BETC Stages Rajiv Joseph’s Intriguing Guards at the Taj
When Hamlet is told of the execution of his onetime friends Rosencrantz and Guildenstern, he offers this unfeeling response: “‘Tis dangerous when the baser nature comes/Between the pass and fell incensed points/Of mighty opposites.” Playwright Tom Stoppard took up the story of these lesser guys whose lives are irrelevant to the mighty in his Rosencrantz and Guildenstern Are Dead. Here the royal tragedy takes place almost entirely off stage, and we get to watch the bored — and doomed — couple passing the time between their scenes with games, wordplay and speculation on free will versus determinism. Uselessly, because their fate has already been written.
Humayun and Babur, the guards in Rajiv Joseph’s Guards at the Taj, don’t exactly come between “mighty opposites,” but between an all-powerful ruler and his megalomania. Their lives, however, are equally insignificant. This two-man play, currently in a regional premiere with the Boulder Ensemble Theatre Company, is often compared both to Stoppard’s work and to Beckett’s Waiting for Godot. Joseph’s characters spend a night standing outside the Taj Majal, a mausoleum that has just been completed and will be unveiled in the morning as one of the world’s most beautiful creations, an act of homage by Emperor Shah Jahan to his favorite wife. The guards chat; Babur comes up with oddly prescient inventions. And he’s interested in an occasional bird cry that sounds like a raven’s menacing caw. What is that?, he wants to know. Humayan considers before providing the name “red-breasted jibjab” — surely too cute to be anything but fictive.

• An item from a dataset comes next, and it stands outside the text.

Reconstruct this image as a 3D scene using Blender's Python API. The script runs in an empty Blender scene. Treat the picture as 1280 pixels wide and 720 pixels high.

The men are not supposed to turn and view the completed Taj, though eventually they do, of course. They are also not supposed to talk to each other, but they’re old friends and it’s a long night. Of the two, Humayun is the most respectful of authority. Babur, ebullient and irrepressible, won’t be silenced, and the consequences of his loose talk are terrible. There’s a story that says Shah Jahan ordered the architect’s hands lopped off after completion of the Taj, along with the hands of all 20,000 builders, so that the beauty of the work could never be replicated. In Joseph’s play, this myth is taken as true, and the guards are given the job of mutilation.
While the first act is humorous and entertaining, the second is pure Grand Guignol. It takes place in a blood-soaked underground cell, with the two guards attempting to deal with the aftermath of what they’ve done. Though distressed, Humayun remains stalwart in his support for the emperor and the brutal system that provides his livelihood. Babur, however, is utterly shattered. What began as a philosophical comedy, particularly when the men discussed the nature of beauty and whether it can ever really disappear, dissolves in a welter of B-movie gore.
The story of the severed hands is a myth, and knowledge of that fact — along with the sheer impossibiity of cramming so much mayhem into a single, blood-soaked room — tends to mitigate the effect of the horrors described. But punishments as ghastly as this are committed in many countries to this day. There are places where women are still publicly stoned to death for adultery. And if you’ve the stomach for it, you can watch the hand- and head-loppings committed by the Taliban online. But if Guards at the Taj is intended to remind us of real-life atrocities and the bottomless human capacity for cruelty, it doesn’t work.
Still, the production, directed by Stephen Weitz, is well conceived and excellently acted by Sam Gilstrap as Humayun and Jihad Milhem as Babur, and though it’s a slighter work than Joseph’s brilliant Bengal Tiger at the Baghdad Zoo, which was produced at the Edge Theater five years ago, it’s wonderful that BETC is bringing plays as interesting, original and contemporary as Guards at the Taj to the area.